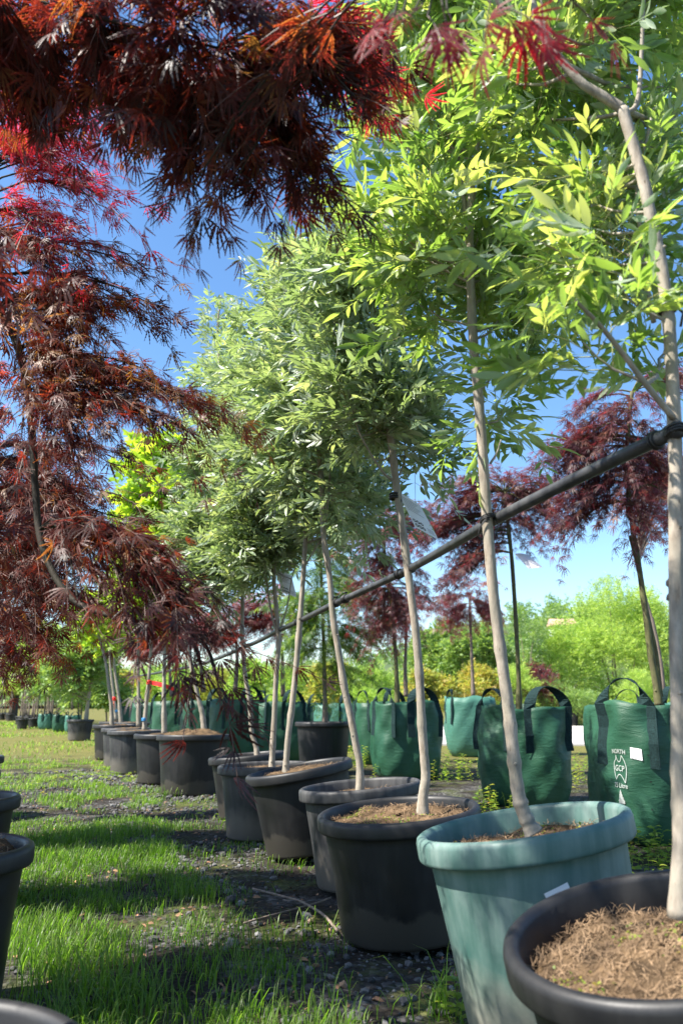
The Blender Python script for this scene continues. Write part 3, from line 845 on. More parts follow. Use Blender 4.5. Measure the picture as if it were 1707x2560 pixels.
def hang_tag(c, right, down, w_, h_, label, marks=True, curl=.25, red=False):
    """a card hanging from a trunk; c is its upper left corner"""
    right = nrm(np.array(right, float)); down = nrm(np.array(down, float)); nn = np.cross(right, down)
    def at(u, v_, off=0): return c + right * u * w_ + down * v_ * h_ + nn * (curl * w_ * (1 - np.cos(u * 1.6)) * (1 - .4 * v_) + off)
    root = thing('plant_tag', label, 'plant tag', c)
    s = Soup(); n = 8; V = []; Fq = []
    for side in (0, .0012):
        for a in range(n + 1):
            for b in range(n + 1):
                u = a / n; v_ = b / n
                if u == 1 and v_ == 1: u = .96; v_ = .96
                V.append(at(u, v_, side))
    for k in (0, 1):
        for a in range(n):
            for b in range(n):
                q = k * (n + 1) ** 2 + a * (n + 1) + b; w4 = [q, q + 1, q + n + 2, q + n + 1]
                Fq.append(w4 if k else w4[::-1])
    s.add(V, quads(Fq)); s.build('card', M_TAG, root)
    if red:
        for (v0, v1) in ((.05, .2), (.75, 1.0)):
            s = Soup()
            s.add([at(.02, v0, -.002), at(.98, v0, -.002), at(.98, v1, -.002), at(.02, v1, -.002), at(.02, v0, .003), at(.98, v0, .003), at(.98, v1, .003), at(.02, v1, .003)], quads([[0, 1, 2, 3], [7, 6, 5, 4]]))
            s.build('red_band', M_REDP, root)
        s = Soup(); s.add([at(.02, .22, -.002), at(.98, .22, -.002), at(.98, .62, -.002), at(.02, .62, -.002), at(.02, .22, .003), at(.98, .22, .003), at(.98, .62, .003), at(.02, .62, .003)], quads([[0, 1, 2, 3], [7, 6, 5, 4]]))
        s.build('dark_panel', solid('dark_red_print', (.05, .01, .015), (.12, .02, .03), 60, .4, 0), root)
    if marks:
        def strip(u0, v0, u1, v1, t):
            s = Soup()
            for off in (-.0012, .0024):
                nseg = 5; pts = []
                d = np.array([v1 - v0, -(u1 - u0)]); d = d / np.linalg.norm(d) * t
                for a in range(nseg + 1):
                    f = a / nseg; u = u0 + (u1 - u0) * f; v_ = v0 + (v1 - v0) * f
                    pts += [at(u - d[0], v_ - d[1], off), at(u + d[0], v_ + d[1], off)]
                s.add(pts, quads([[2 * a, 2 * a + 1, 2 * a + 3, 2 * a + 2] for a in range(nseg)]))
            s.build('print_line', M_INKG, root)
        for a in range(7):
            strip(.10 + .0 * a, .12 + .055 * a, .78 - .1 * (a % 3), .12 + .055 * a, .006)
        for a in range(3):
            strip(.62, .80 + .05 * a, .92, .80 + .05 * a, .006)
        
        for a in range(6):
            s = Soup(); cu, cv = .14 + .15 * (a // 2), .76 + .13 * (a % 2)
            th = np.linspace(0, 6.283, 15)
            for off in (-.0013, .0025):
                ro, ri = .068, .034
                rg = [at(cu + ro * math.cos(t_), cv + ro * w_ / h_ * math.sin(t_), off) for t_ in th] + [at(cu + ri * math.cos(t_), cv + ri * w_ / h_ * math.sin(t_), off) for t_ in th]
                s.add(rg, quads([[k, k + 1, 15 + k + 1, 15 + k] for k in range(14)]))
            s.build('round_icon', M_INK, root)
    return root

# ------------------------------------------------------------------ ash trees (front row)
GA = 'silvery green ash trees in the front pot row'
def ash_tree(label, base, R, h, potm, tilt, tline, tr, zfork, blobs, seed, limbs, twigs, tm, fib=900, stems=(), lsize=1.0, tl=.22, gap=.05,
             tint=(.5, .22), leafm=None, sink=.06, twm=None, barkm=None, knots=5, mound=.02, name='potted_ash_tree', cat='potted tree', group=GA, lip=.055, style='ash', lim_r=.006, far=False, coir=True):
    rng = np.random.default_rng(seed)
    root = thing(name, label, cat, base, group)
    make_pot(root, R, h, potm, tilt, sink, seed, fib, mound=mound, lip=lip, far=far, coir=coir)
    s = Soup(); ln = add_trunk(s, tline, tr[0], tr[1], rng, knots)
    lines = [ln]
    for st, r_ in stems:
        a, b = smooth_line(st, 6, np.linspace(r_[0], r_[1], len(st))); tube(s, a, b, 9, .5, 0, cap=True); lines.append(a)
    s.build('trunk', barkm or M_BARK, root)
    wood = Soup(); lv = Soup()
    grow(lv, lv, np.concatenate(lines), zfork, blobs, rng, limbs, twigs, tl, gap, style, tm, (1, 2), lsize, lim_r, tint)
    lv.build('crown', [leafm or M_ASH, barkm or M_BARK, twm or M_TWIG], root)
    return root, ln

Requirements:
Reply with one number only, the count of lines above that hold the string "from".

Response to this exercise:
2